Inquinamento in Valsugana
La qualità dell’aria sembra sia diventato un problema anche in Trentino, ma le strategie per affrontare questo problema non appaiono affatto chiare e nemmeno si ha l’impressione che i responsabili istituzionali, preposti a tale questione, si rendano effettivamente conto della serietà della cosa. Il piano anti-inquinamento riportato da L’Adige di venerdì 17 novembre, molto alla “volemose bene”, sembra più volto all’apparire che all’essere. Le centraline di monitoraggio sono a dir poco insufficienti e poche anche le sostanze ivi considerate. Se non si giunge ad una chiara conoscenza di ciò che si respira, ogni intervento parte zoppo.

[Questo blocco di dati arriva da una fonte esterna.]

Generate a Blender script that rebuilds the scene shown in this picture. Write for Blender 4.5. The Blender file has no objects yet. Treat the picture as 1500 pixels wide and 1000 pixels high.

Scrivo dalla Valsugana che, per questo argomento, potrebbe fare scuola. Già da qualche anno, questa parte della Provincia era stata classificata come “zona di risanamento classe A”. Questo avrebbe voluto dire che la situazione non doveva essere peggiorata e qualsiasi addizione di emissioni doveva essere compensata da interventi migliorativi mentre si doveva cercare di ridurre tutte le emissioni in generale. Questa valle, infatti, ha una posizione morfologica est-ovest che non permette una adeguata ventilazione e quindi provoca il ristagno degli inquinanti, specie nella stagione fredda.
La zona è attraversata dalla SS47 con i suoi circa 20.000 veicoli (3.000 dei quali sono mezzi pesanti) oltre che da un sacco di altre piccole e grandi fonti di inquinamento (come una fonderia con due camini da 5 metri che sparano un milione e trecentocinquantamila metri cubi all’ora più le diffuse...) che, tutte assieme, arricchiscono i polmoni di miscele decisamente pericolose.
Lo spirito che ha mosso le scelte dei responsabili politici mette a dura prova quel tanto declamato rapporto di fiducia che dovrebbe esistere fra amministrati e amministratori in una comunità degna di questo nome.
Dopo le inchieste ambientali che hanno messo in luce una filosofia politica che vedeva i controlli ambientali come un freno allo sviluppo e alla piena occupazione (con la conseguenza di controlli preannunciati, deroghe alle emissioni, limiti altissimi e molto altro-) sono diventati la regola aurea dei rapporti fra impresa ed ente di controllo. Si è avuta la netta percezione che la sicurezza ambientale non toglieva il sonno dentro i palazzi di Piazza Dante...
In questo contesto va letta la battaglia contro l’inceneritore industriale a biomassa di Menz & Gasser, che si aggiungeva ad una situazione già satura, il quale veniva portato a conoscenza della popolazione con inspiegabile ritardo (giugno 2014) rispetto al contemporaneo ampliamento (dicembre 2013). Perché tenere celato un progetto se lo si riteneva cosi eco-bio vantaggioso per tutti? Per non parlare della goffa ricerca di una qualche “compensazione” con il “progetto camino”, che con la sistemazione di qualche canna fumaria privata doveva “compensare” il caminone da 600 quintali al giorno e 20.000 metri cubi l’ora.
Credo che per affrontare una così importante problematica ci dovrebbe essere principalmente la consapevolezza del pericolo e dei costi che comporta il vivere immersi in un’aria sempre più ricca di cocktail di sostanze di varia origine. Occorrono scelte anche impopolari ma, visti i sopra citati precedenti e molti altri che per motivi di spazio ci risparmiamo, non potranno essere messe in atto da una classe dirigente che, nei fatti, si è mostrata a dir poco inadeguata.
Chi effettua controlli ambientali non può essere soggetto a sua volta al controllo della politica, e la politica di governo deve capire che cedere in tutto e per tutto alle richieste del mondo economico industriale non sempre si rivela un affare vantaggioso per la comunità che rappresenta: se si rompe il rapporto di fiducia le cose si complicano dannatamente.
Ogni giorno, in questa stagione, si notano preoccupanti ristagni di fumo che quando Menz & Gasser e la vicina Eurolegnami andavano a metano non si vedevano. Paradossale mi sembra poi che impianti come quello di Menz & Gasser siano sostenibili anche economicamente solo grazie ad incentivi (della serie: ci stiamo pagando lo smog che stiamo respirando). Sono personalmente convinto che si possano aiutare le imprese a produrre e a dare occupazione senza aumentare inutilmente i rischi, ma occorre che la consapevolezza di questi problemi faccia breccia nella nostra cultura e, sopratutto, in chi ci governa, possibilmente prima che il prezzo di questa insipienza diventi insostenibile. C’è da lavorare molto su trasporti, impianti di riscaldamento civili, stufe e camini, impianti industriali, incenerimento di sterpaglie e rifiuti agricoli, controlli, ecc., ma prima di tutto occorrono istituzioni credibili che ora, purtroppo, non vedo.